Fui a ese almacén buscando otra cosa, como el que va a Ikea a por una espumadera y sale con una vajilla, dos toallas y una lámpara de pie de Oportunidades que te estaba mirando desde el fondo. Al verme de frente con “El Jardín de Las Delicias” me di de bruces con toda la fantasía, onirismo y delirio que esta pintura despertaba en mí cuando, contando escasos 5 o 6 años, me quedaba horas mirándolo como quien sucumbe al mejor de los viajes lisérgicos.

Colgaba de una pared en la alcoba de mis padres. Cada vez que me escabullía en aquella cama lo miraba ensimismado. Lo lógico hubiera sido cerrar los ojos fuertemente para evitar el registro de todas esas criaturas fantásticas, mutiladas, híbridas, animales sobredimensionados, inquietantes, terribles, preciosos... preciosas. 

Pero en mí encontraron un aliado. Quedaba hipnotizado por formas y colores, por las figuras y las bestias, por todas las extrañas estructuras que cobijaban a algunos personajes. A muchos les puse nombre, a veces de pila, a veces relacionado con lo que hacían en el cuadro, a veces motes. Pero uno en particular llamaba mi atención, el único personaje vestido dentro de tanta desnudez, con cara de ser lo que está siendo y por eso lo bauticé como “el chivato”.

Es San Juan Bautista, en la esquina inferior derecha del panel central, y está señalando a Eva, una muestra más de la misoginia cristiana que señala a la mujer como origen de todos los males de la humanidad, según los santos evangelios que tiene bemoles que se llamen así y culpen a Eva en el capítulo primero. 

Ese panel central ocupó toda mi atención durante años. De pequeño siempre ignoré, a pesar de que mi madre me contó la historia de lo que el Bosco quiso representar, los paneles laterales, los de la creación y el infierno, salvo una vez que quise, sin éxito, limpiar la oscuridad de ese infierno negro con un bote de Pronto para los muebles, confiando devolverle así el mismo brillo de la mesa por la que surfeaba la señora del anuncio, “tú pasa el pronto y yo el paño”. Sólo conseguí un alarido de mi madre, de esos que dejan asomar la campanilla antes de colocar la lengua para la primera vocal.

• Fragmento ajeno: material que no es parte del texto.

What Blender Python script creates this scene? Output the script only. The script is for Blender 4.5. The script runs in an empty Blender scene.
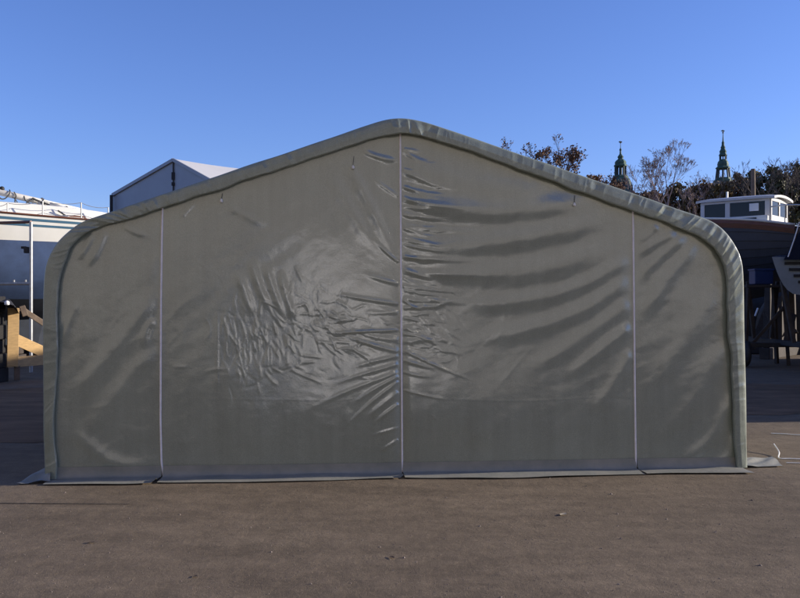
import bpy, bmesh, math, random
import numpy as np
from mathutils import Vector, Matrix

R = math.radians
random.seed(7)
SC = bpy.context.scene
COL = SC.collection

# ------------------------------------------------------------------ camera
H = 1.5            # eye height
F = 844.0          # focal length in pixels of an 800 px wide picture
HOR = 300.0        # horizon row
cam = bpy.data.cameras.new('camera')
cam.sensor_width = 36.0
cam.lens = 36.0 * F / 800.0
cam.shift_y = 0.00125
cam.clip_start = 0.1
cam.clip_end = 6000
camo = bpy.data.objects.new('camera', cam)
COL.objects.link(camo)
camo.location = (0, 0, H)
camo.rotation_euler = (R(90), 0, 0)
SC.camera = camo

# ------------------------------------------------------------------ light
SUN_EL = 14.0      # degrees above the horizon
SUN_AZ = 84.0      # clockwise from +Y (90 = straight from the right, more = towards the camera side)
world = bpy.data.worlds.new('World')
SC.world = world
world.use_nodes = True
wn = world.node_tree
bg = wn.nodes['Background']
sky = wn.nodes.new('ShaderNodeTexSky')
sky.sky_type = 'NISHITA'
sky.sun_disc = False
sky.sun_elevation = R(SUN_EL)
sky.sun_rotation = R(SUN_AZ)
sky.altitude = 0
sky.air_density = 1.0
sky.dust_density = 0.2
sky.ozone_density = 5.0
tint = wn.nodes.new('ShaderNodeMix')
tint.data_type = 'RGBA'; tint.blend_type = 'MULTIPLY'; tint.inputs[0].default_value = 1
tint.inputs[7].default_value = (0.97, 0.85, 1.12, 1)      # the violet cast of the clear autumn sky
wn.links.new(sky.outputs[0], tint.inputs[6])
wn.links.new(tint.outputs[2], bg.inputs[0])
bg.inputs[1].default_value = 0.13
sl = bpy.data.lights.new('sun', 'SUN')
sl.energy = 5.0
sl.angle = R(0.5)
sl.color = (1.0, 0.90, 0.76)
so = bpy.data.objects.new('sun', sl)
COL.objects.link(so)
sd = Vector((math.sin(R(SUN_AZ)) * math.cos(R(SUN_EL)), math.cos(R(SUN_AZ)) * math.cos(R(SUN_EL)), math.sin(R(SUN_EL))))
so.rotation_euler = sd.to_track_quat('Z', 'Y').to_euler()
so.location = sd * 60
vs = SC.view_settings
vs.view_transform = 'Standard'
try:
    vs.look = 'None'
except Exception:
    pass
vs.exposure = 0.55
vs.gamma = 1.0
vs.use_curve_mapping = False
SC.render.engine = 'CYCLES'
SC.cycles.max_bounces = 6

# ------------------------------------------------------------------ helpers
def at(x, y, Y):
    """world point seen at photo pixel x, y at distance Y"""
    return Vector(((x - 400.0) / F * Y, Y, H + (HOR - y) / F * Y))

def gnd(x, y, z=0.0):
    Y = F * (H - z) / (y - HOR)
    return Vector(((x - 400.0) / F * Y, Y, z))

def tag(o, label, cat, group=None):
    o['label'] = label
    o['category'] = cat
    if group:
        o['group'] = group
    return o

def thing(name, loc, label, cat, group=None, rz=0.0):
    o = bpy.data.objects.new(name, None)
    COL.objects.link(o)
    o.location = loc
    o.rotation_euler = (0, 0, rz)
    o.empty_display_size = 0.2
    return tag(o, label, cat, group)

def mesh_obj(name, verts, faces, mat, parent=None, smooth=False, local=False):
    """verts in world space unless local; with a parent they are moved into its space"""
    me = bpy.data.meshes.new(name)
    if parent is not None and not local:
        m = (Matrix.Translation(parent_world(parent)[0]) @ Matrix.Rotation(parent_world(parent)[1], 4, 'Z')).inverted()
        verts = [m @ Vector(v) for v in verts]
    me.from_pydata([tuple(v) for v in verts], [], faces)
    me.update()
    if smooth:
        me.polygons.foreach_set('use_smooth', [True] * len(me.polygons))
    o = bpy.data.objects.new(name, me)
    COL.objects.link(o)
    if mat:
        me.materials.append(mat)
    if parent is not None:
        o.parent = parent
    return o

def parent_world(p):
    loc = Vector((0, 0, 0)); rz = 0.0
    while p is not None:
        loc = Matrix.Rotation(p.rotation_euler[2], 3, 'Z') @ loc + Vector(p.location)
        rz += p.rotation_euler[2]
        p = p.parent
    return loc, rz

class MB:
    def __init__(self):
        self.v = []; self.f = []
    def add(self, vs_, fs_):
        n = len(self.v)
        self.v += [Vector(a) for a in vs_]
        self.f += [tuple(n + i for i in f) for f in fs_]
        return self
    def box(self, c, size, rz=0.0, rot=None):
        x, y, z = [k / 2 for k in size]
        m = rot if rot is not None else Matrix.Rotation(rz, 3, 'Z')
        b = min(x, y, z) * 0.18
        b = min(b, 0.012)
        bm = bmesh.new()
        bmesh.ops.create_cube(bm, size=1.0)
        bmesh.ops.scale(bm, vec=size, verts=bm.verts)
        bmesh.ops.bevel(bm, geom=bm.edges[:], offset=b, segments=1, affect='EDGES')
        c = Vector(c)
        bm.verts.index_update()
        vs_ = [m @ v.co + c for v in bm.verts]
        fs_ = [[v.index for v in f.verts] for f in bm.faces]
        bm.free()
        return self.add(vs_, fs_)
    def beam(self, a, b, w, h, roll=0.0):
        """rectangular bar from a to b"""
        a = Vector(a); b = Vector(b)
        d = b - a
        q = d.to_track_quat('X', 'Z').to_matrix() @ Matrix.Rotation(roll, 3, 'X')
        return self.box((a + b) / 2, (d.length, w, h), rot=q)
    def tube(self, pts, r, n=8, cap=True):
        pts = [Vector(p) for p in pts]
        rr = r if isinstance(r, (list, tuple)) else [r] * len(pts)
        base = len(self.v)
        up = None
        for i, p in enumerate(pts):
            t = (pts[min(i + 1, len(pts) - 1)] - pts[max(i - 1, 0)]).normalized()
            if up is None:
                up = Vector((0, 0, 1)) if abs(t.z) < 0.9 else Vector((1, 0, 0))
            s = t.cross(up).normalized()
            up = s.cross(t).normalized()
            for k in range(n):
                a = 2 * math.pi * k / n
                self.v.append(p + (s * math.cos(a) + up * math.sin(a)) * rr[i])
        for i in range(len(pts) - 1):
            for k in range(n):
                k2 = (k + 1) % n
                self.f.append((base + i * n + k, base + i * n + k2, base + (i + 1) * n + k2, base + (i + 1) * n + k))
        if cap:
            self.f.append(tuple(base + k for k in range(n))[::-1])
            e = base + (len(pts) - 1) * n
            self.f.append(tuple(e + k for k in range(n)))
        return self
    def lathe(self, c, prof, n=16, a0=0.0):
        """prof: (radius, z) list from bottom to top, about vertical axis at c"""
        c = Vector(c); base = len(self.v)
        for r, z in prof:
            for k in range(n):
                a = a0 + 2 * math.pi * k / n
                self.v.append(c + Vector((r * math.cos(a), r * math.sin(a), z)))
        for i in range(len(prof) - 1):
            for k in range(n):
                k2 = (k + 1) % n
                self.f.append((base + i * n + k, base + i * n + k2, base + (i + 1) * n + k2, base + (i + 1) * n + k))
        self.f.append(tuple(base + k for k in range(n))[::-1])
        e = base + (len(prof) - 1) * n
        self.f.append(tuple(e + k for k in range(n)))
        return self
    def build(self, name, mat, parent=None, smooth=False, local=False):
        return mesh_obj(name, self.v, self.f, mat, parent, smooth, local)

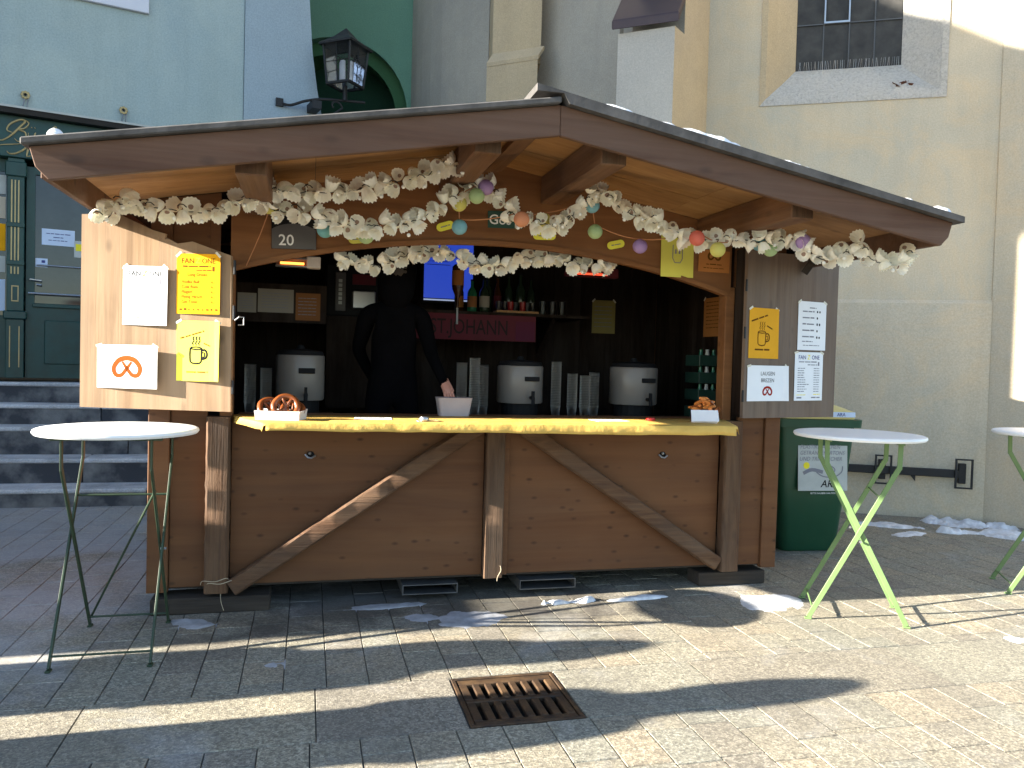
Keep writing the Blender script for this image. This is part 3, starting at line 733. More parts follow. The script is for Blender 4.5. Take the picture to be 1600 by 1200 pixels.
# ---- shop building on the left with steps
sa = math.atan2(0.25, 0.968)
shop = thing('shop_building', 'pale turquoise house with a dark green wooden shopfront up the steps', 'building', (-4.5, 5.0, 0), sa)
prof = [(3.70, -0.1), (3.70, 4.0), (3.60, 4.4), (3.515, 4.75), (3.46, 5.03), (3.39, 5.5), (3.34, 6.16), (3.32, 10)]
mb = MB()
mb.prism([(-4.5, 0.0, 4.02), (2.535, 0.0, 4.02), (2.535, 0.0, 10.0), (-4.5, 0.0, 10.0)], (0, 3.0, 0)); build('wall', mb, M['blue_wall'], shop)
mb = MB()
for i in range(len(prof) - 1):
    (a0, z0), (a1, z1) = prof[i], prof[i + 1]
    mb.add([(2.54, -0.02, z0), (a0, -0.02, z0), (a1, -0.02, z1), (2.54, -0.02, z1), (a0, 2.0, z0), (a1, 2.0, z1)], [(0, 1, 2, 3), (1, 4, 5, 2)])
    mb.add([(2.54, -0.02, z0), (2.54, -0.02, z1), (2.54, 0.05, z1), (2.54, 0.05, z0)], [(0, 1, 2, 3)])
build('corner_pilaster', mb, M['blue_band'], shop)
mb = MB(); mb.box(-4.5, 2.535, 0.30, 0.5, -0.1, 4.02); build('shop_wall', mb, M['shop_black'], shop)
# shopfront woodwork
build('sign_board', MB().box(-4.5, 2.4, -0.09, 0.25, 3.645, 4.10), M['shop_green'], shop, bevel=0.008)
build('cornice', MB().prism([(-4.5, -0.20, 4.10), (-4.5, -0.22, 4.17), (-4.5, 0.0, 4.21), (-4.5, 0.25, 4.10)], (6.9, 0, 0)), M['iron'], shop)
build('cornice_lip', MB().box(-4.5, 2.4, -0.228, -0.208, 4.155, 4.178), M['label_pale'], shop)
def column(x0, x1):
    c = build('column', MB().box(x0, x1, -0.06, 0.16, 1.95, 3.644), M['shop_green'], shop, bevel=0.006)
    build('capital', MB().box(x0 - 0.02, x1 + 0.02, -0.085, -0.061, 3.44, 3.60), M['shop_green'], c, bevel=0.01)
    build('column_base', MB().box(x0 - 0.03, x1 + 0.03, -0.10, 0.16, 1.86, 1.948), M['shop_green'], c, bevel=0.01)
    build('pedestal', MB().box(x0 - 0.005, x1 + 0.005, -0.07, 0.16, 1.20, 1.858), M['shop_green'], c, bevel=0.006)
    w = (x1 - x0) / 5
    for k in (1.1, 2.1, 3.1):
        for z0, z1 in ((2.92, 3.40), (2.50, 2.88), (2.36, 2.44)):
            build('gold_stripe', MB().box(x0 + k * w, x0 + k * w + w * 0.42, -0.068, -0.0605, z0, z1), M['gold'], c)
    for z in (2.88, 2.46): build('ring', MB().box(x0 - 0.005, x1 + 0.005, -0.078, -0.069, z, z + 0.05), M['shop_green'], c, bevel=0.004)
    for k in (0.9, 3.6): build('gold_stripe', MB().box(x0 + k * w, x0 + k * w + w * 0.3, -0.078, -0.0705, 1.32, 1.78), M['gold'], c)
    mb_ = MB()
    for a in ((1.4, 1.7, 2.07, 2.22), (3.2, 3.5, 2.07, 2.22)): mb_.box(x0 + a[0] * w, x0 + a[1] * w, -0.068, -0.0605, a[2], a[3])
    for z in (2.055, 2.22): mb_.box(x0 + 1.4 * w, x0 + 3.5 * w, -0.068, -0.0605, z, z + 0.012)
    build('gold_square', mb_, M['gold'], c)
column(0.035, 0.20); column(1.55, 1.72); column(-1.75, -1.58)
M['door_glass'] = plain('dark_shop_glass', (0.022, 0.026, 0.028), 0.06, var=0.3, spec=0.6)
door = build('door', MB().box(0.215, 0.30, 0.02, 0.10, 1.20, 3.58).box(0.30, 1.45, 0.02, 0.10, 1.20, 2.03).box(0.30, 1.45, 0.02, 0.10, 3.50, 3.58).box(1.45, 1.53, 0.02, 0.10, 1.20, 3.58), M['shop_green'], shop)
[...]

Años después de dejar de mirar aquel tríptico de la alcoba de mis padres fui al Museo del Prado a encontrarme de frente con el original. Menos el tacto el resto de los sentidos estaban en trance, mirando, escuchando, paladeando y oliendo todo lo que aquel cuadro ofrecía. Contemplándolo por primera vez recordé hasta la bicicleta que tenía en aquellos años, el verde brillante de los perros de Santa Ana, el olor de aquellas sábanas de mis padres, el Libro gordo de Petete, las milojas de Parrilla... viajé en el tiempo al tiempo en el que descubrí los secretos del Jardín de las Delicias. Y de repente, un fuerte olor a pedo casi hizo llorar a los presentes. Alrededor del cuadro nos miramos unos a otros con evidente gesto de asco como si todos fuéramos inocentes, buscando una mirada recogida, esquiva, culpable… pero ahí estaba el chivato en su esquina para señalarnos que, una vez más, había sido Eva. 

No puedo evitar reírme cada vez que paso por delante del cuadro y siempre pego mi nariz a esa esquina y aspiro fuertemente, como el que pasa por delante de una panadería a las 6 de la mañana.